College of Education Award Recipients
Counselor Education and Counseling Psychology
Achievement Award
DR. JAMES S. FREY, ARTS '60, GRAD '67
Whitefish Bay, Wis.
An opportunity to work in the Marquette admissions office brought Jim Frey back to campus a year after he graduated. As luck would have it, the timing of the move helped put him on a path toward his future career.
He started work on a Monday, but the director of admissions was headed out of town and didn’t have time to train him. Instead, the director handed Jim the application of a prospective student from Hong Kong and said, “See what you can do with this.”

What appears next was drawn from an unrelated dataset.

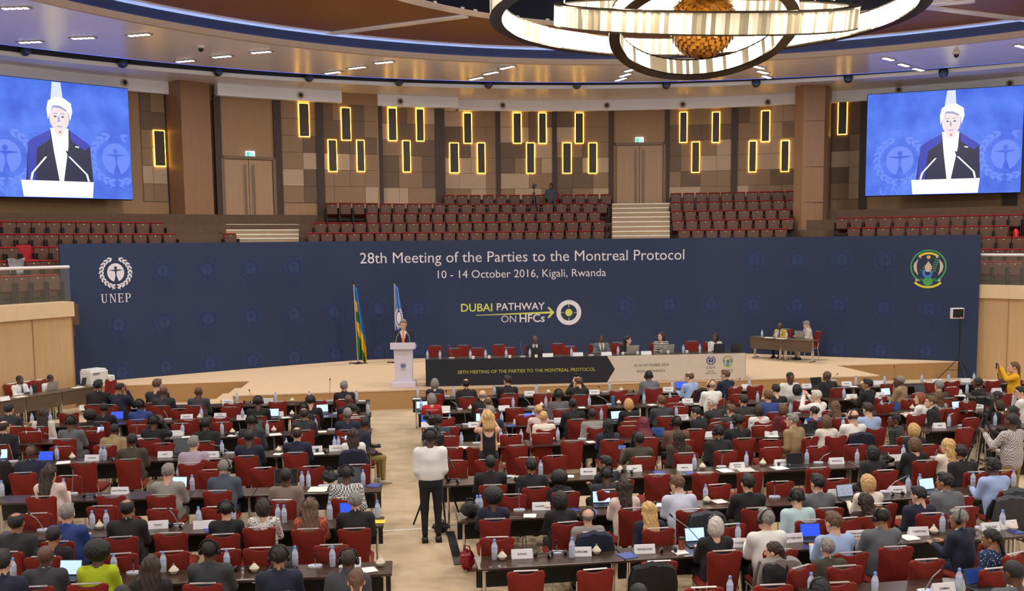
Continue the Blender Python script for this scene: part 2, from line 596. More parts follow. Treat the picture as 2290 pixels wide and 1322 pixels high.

Jim spent three days working on the application, and the director was impressed with his attention to detail — so impressed that he asked Jim if he wanted to be in charge of all undergraduate foreign applicants.

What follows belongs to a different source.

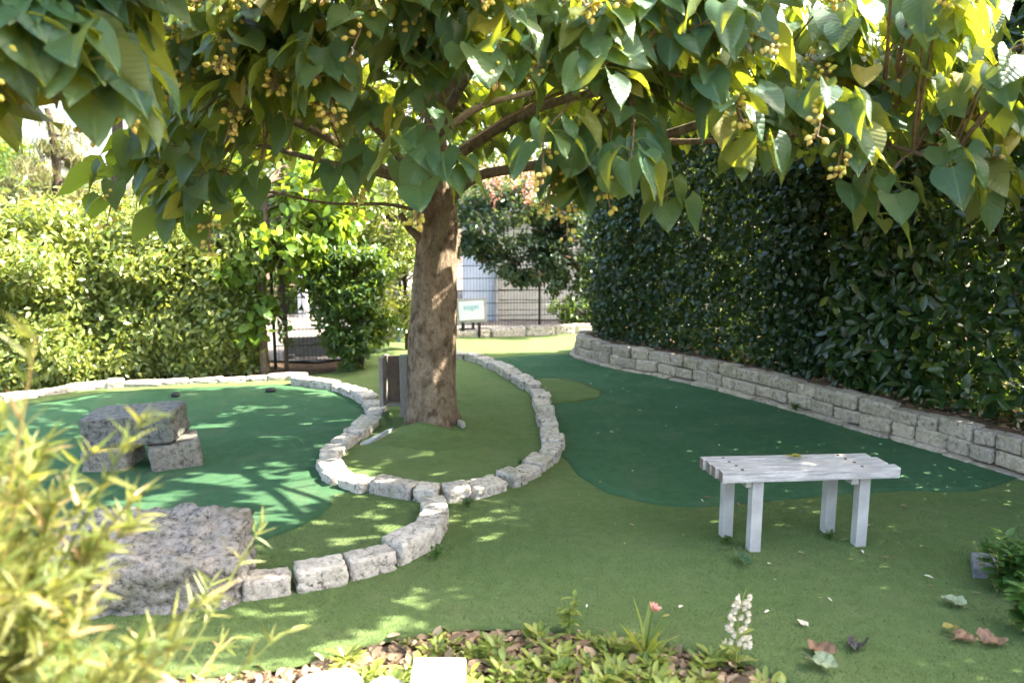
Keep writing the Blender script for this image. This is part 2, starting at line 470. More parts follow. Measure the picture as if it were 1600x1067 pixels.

After 19 years of work as a foreign educational credential evaluator at Marquette and four other institutions, he founded Educational Credential Evaluators Inc., a nonprofit public service corporation that evaluates educational credentials for people educated overseas who are seeking further education or professional licensing in the United States.

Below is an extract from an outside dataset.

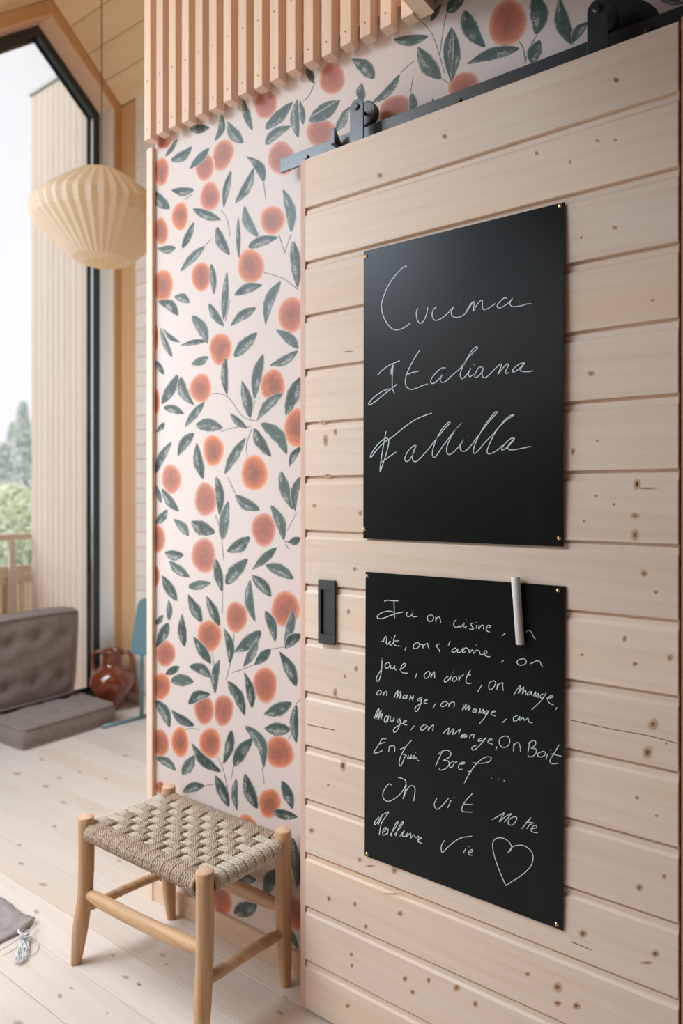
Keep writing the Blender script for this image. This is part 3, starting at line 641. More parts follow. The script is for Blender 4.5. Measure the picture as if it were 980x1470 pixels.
# ================================================================== CHALKBOARDS
TXT1 = (  # (origin x, origin y, scale, strokes)
(520,370,6.125,[[(392,80),(375,76),(330,110),(270,180),(215,270),(178,370),(168,430),(180,500),(210,565),(250,615),(295,635),(345,625),(390,600),(425,572)],
 [(490,445),(475,475),(478,530),(495,568),(512,577),(535,560),(560,510),(572,460),(573,435)],
 [(653,433),(625,455),(613,500),(625,540),(655,550),(700,530),(760,480),(800,433),(785,470),(785,505),(820,525),(870,515),(910,485),(945,430),(972,390)],[(850,368),(853,372)]]),
(640,370,6.125,[[(170,490),(185,460),(215,410),(240,385),(248,400),(240,470),(262,430),(300,380),(320,378),(320,410),(325,450),(350,455),(395,430),(437,403)],
 [(540,358),(515,355),(475,385),(452,420),(455,438),(480,440),(520,420),(560,390),(587,358),(565,395),(570,420),(600,432),(660,425),(710,410),(753,407)]]),
(520,480,6.125,[[(135,357),(170,320),(230,275),(290,248),(330,230)],[(272,265),(266,330),(262,400),(264,470)],[(270,270),(255,310),(252,352)],
 [(305,437),(260,475),(200,520),(140,570),(85,610),(58,618),(60,600),(110,545),(180,500),(240,480),(265,485),(280,517)],
 [(508,137),(470,190),(425,270),(390,350),(378,410),(385,455),(420,483),(470,475),(530,450),(575,435)],[(395,355),(440,335),(495,323)],
 [(735,297),(700,295),(650,335),(610,385),(600,420),(620,432),(650,415),(700,360),(735,300),(705,355),(685,395),(695,420),(730,415),(790,360),(860,300),(900,262)]]),
(640,480,6.125,[[(130,285),(165,250),(200,200),(255,145),(278,118),(262,110),(230,140),(180,220),(145,290),(125,350),(135,388),(160,380),(200,330),(218,297),(198,345),(210,372),(245,350)],[(248,266),(252,270)],
 [(320,290),(290,290),(260,340),(255,375),(275,375),(310,340),(330,290),(318,345),(330,380),(365,370),(420,315),(470,270),(492,265),(475,310),(458,352),(490,310),(535,262),(550,270),(530,320),(528,345),(560,335)],
 [(690,250),(655,260),(610,290),(585,325),(605,330),(650,300),(700,248),(670,290),(655,315),(680,328),(730,330),(770,322)]]),
(520,580,6.125,[[(208,240),(195,310),(180,400),(165,490),(155,590),(170,560),(190,500),(215,420),(232,340),(225,305),(195,305),(140,350),(90,420),(70,462),(85,460),(130,400),(190,340),(270,285),(380,195),(490,125),(610,80)],
 [(155,518),(200,490),(250,455),(297,422)],
 [(470,362),(440,375),(395,425),(373,480),(385,505),(410,495),(445,440),(475,360),(445,430),(440,480),(455,505),(490,495),(560,420),(620,345),(680,270),(740,200),(772,165),(755,162),(715,200),(665,280),(625,380),(615,440),(625,468),(650,455),(700,380),(760,300),(810,235),(875,165),(830,210),(780,290),(745,370),(742,420),(760,445),(800,425),(850,370),(890,310),(865,360),(860,395),(880,415),(910,410),(950,370),(980,335)],[(924,274),(928,278)]]),
(640,580,6.125,[[(245,330),(300,260),(360,180),(420,110),(452,75),(435,70),(400,110),(340,190),(285,290),(250,370),(240,420),(250,435),(280,415),(340,340),(410,270),(480,190),(550,130),(600,97),(580,98),(530,130),(470,200),(420,275),(380,360),(362,410),(372,438),(410,430),(460,400),(500,360)],
 [(605,300),(570,305),(525,345),(492,390),(500,405),(540,380),(590,330),(605,300),(570,340),(545,375),(555,400),(600,402),(680,388),(750,372)]]),
)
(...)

Established in 1980, the business has 90 employees and serves 35,000 applicants per year. A recipient of three major professional awards in international education, Jim retired in January 2012 but continues to assist the company’s training programs.
“Because education is dynamic, not static, the information required is constantly changing,” says Jim, who developed a reputation as an excellent researcher and trainer throughout the U.S., Canada, Europe and New Zealand during his 50-plus-year career. “I enjoyed the challenge of keeping up and the opportunity to teach others.”
Get to Know: Dr. James S. Frey
Hometown: Milwaukee
Someone past or present he’d like to have dinner with: Former United State President Bill Clinton
The Marquette faculty or staff member who had a great impact on him: History Professor Frank Klement
Favorite Marquette memory: The ability to schedule 18 to 21 credits per semester in a way that provided time to work 25 hours at Boston Store.